The internet broke. Again.
It wasn’t a solar flare or a coordinated cyberattack from a rogue state. It was seven men from Seoul and a fanbase that makes the Roman legions look like a disorganized knitting circle. Mexico City’s Estadio Azteca sold out in eleven minutes. That’s 87,000 seats gone before most people could even refresh their browser. Now, the Mexican government is begging for more.
Actually begging.
The Ministry of Culture is reportedly in "high-level talks" with HYBE to squeeze a few more dates into the ARIRANG world tour schedule. It’s a desperate play for the "Purple Economy," a term economists use when they want to sound serious about the fact that teenage girls and millennials with disposable income are currently keeping several national GDPs afloat. Mexico doesn’t just want the music; it wants the hotel bookings, the taco stand surges, and the sheer political optics of hosting the biggest thing on the planet.
But look at the cost. Ticketmaster Mexico is currently a digital slaughterhouse. If you weren’t one of the lucky few to survive the "Verified Fan" lottery—a system that feels more like a psychological experiment than a retail process—you’re looking at the secondary market. Resale tickets for the CDMX shows are already hitting 45,000 pesos. That’s about $2,600 USD. In a country where the average monthly salary hovers around $600, that’s not a concert ticket. It’s a down payment on a house. Or a kidney.
The friction here isn't just about supply and demand. It's about the total collapse of the digital gatekeeping infrastructure. We’ve seen this movie before. Taylor Swift did it. Beyoncé did it. Every time a Tier-1 global entity goes on tour, the platforms act surprised that five million people tried to buy ten seats at the same time. Ticketmaster’s "dynamic pricing" kicks in, the bots bypass the 2FA protocols like they’re not even there, and the fans are left screaming into the void of a spinning loading icon.

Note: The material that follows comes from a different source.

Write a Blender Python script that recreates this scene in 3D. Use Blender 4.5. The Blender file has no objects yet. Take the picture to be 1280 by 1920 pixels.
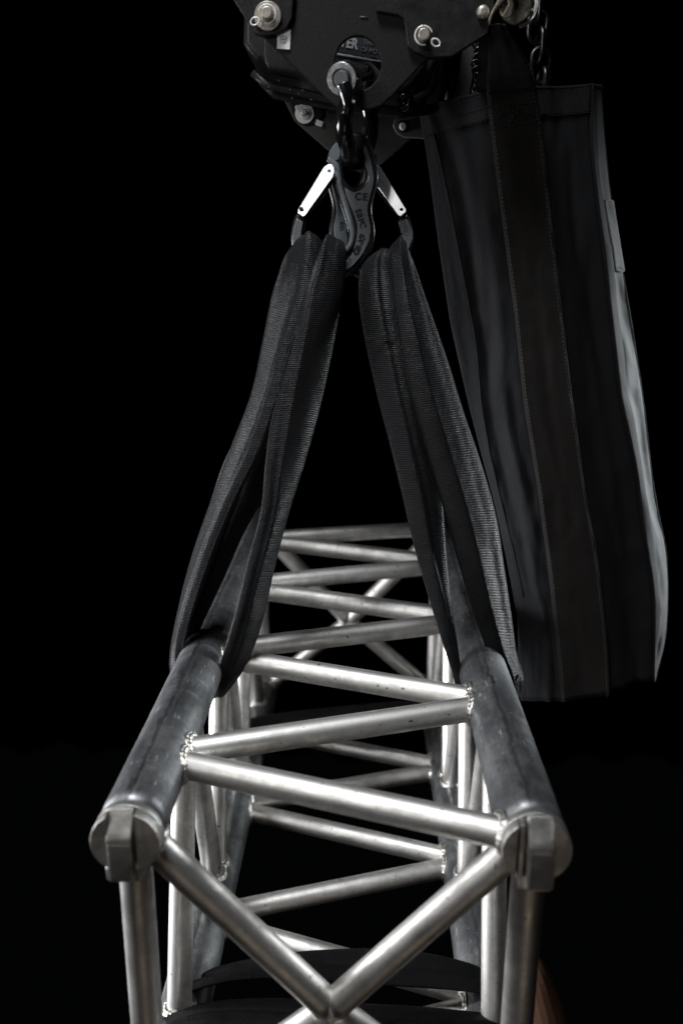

Yet, the Mexican government thinks more dates will fix this. It won't. Adding a third or fourth night at the Azteca is like throwing a cup of water at a forest fire. The demand for BTS isn’t linear; it’s exponential. For every fan who gets a ticket, ten more realize they didn't get one and get twice as loud.
HYBE knows this. They’ve perfected the art of artificial scarcity. They don’t need to play ten nights in Mexico City to make their money. They just need the frenzy. The frenzy drives the merch sales. The frenzy drives the Disney+ documentary views. The frenzy makes the "ARIRANG" brand feel like a once-in-a-generation religious event rather than a well-oiled corporate roadshow.
There’s a specific kind of cringe in watching state officials lobby a K-pop agency like they’re negotiating a trade treaty. It highlights the shift in soft power. Mexico isn't asking for a diplomatic visit; they’re asking for a residency. They’ve seen the numbers from Las Vegas and Seoul. They know that when BTS rolls into town, the local economy doesn't just grow—it distorts.
The tech side of this is even grimmer. We’re told we live in an era of seamless global commerce, yet we’re still using 2010-era server architecture to handle 2026-level hype. The "waiting room" is a lie. The "queue" is a lottery disguised as a line. And the fans, God bless them, are so conditioned to the abuse that they’ll spend twelve hours staring at a progress bar just for the privilege of being gouged by a service fee that costs more than the actual production of the stage set.
So, Mexico wants more dates. They’ll probably get them. HYBE likes money, and Mexico City is a massive hub. But more dates won't stop the site from crashing. It won't stop the scalpers from using fiber-optic lines to snort up the inventory before a human finger can click "Buy." It won't lower the price of a nosebleed seat that’s so high up you’ll need a telescope to see if RM is actually on stage.
We’ve reached a point where the physical capacity of a stadium is irrelevant to the digital reality of the brand. The Azteca could hold half a million people, and the "Sold Out" sign would still go up in twenty minutes. Mexico’s plea isn't about culture, and it certainly isn't about the music. It’s a late-stage capitalist prayer for a piece of the most efficient wealth-transfer machine ever built.
If the Mexican government manages to secure a third or fourth night, who actually wins? Not the kid in Iztapalapa who can’t afford the $2,000 resale markup. Not the infrastructure that will inevitably buckle again. Only the shareholders and the politicians will claim victory, while the fans go back to refreshing a page that was never designed to let them in.
Is it a concert tour, or just the world’s most expensive way to prove that our digital systems are fundamentally broken?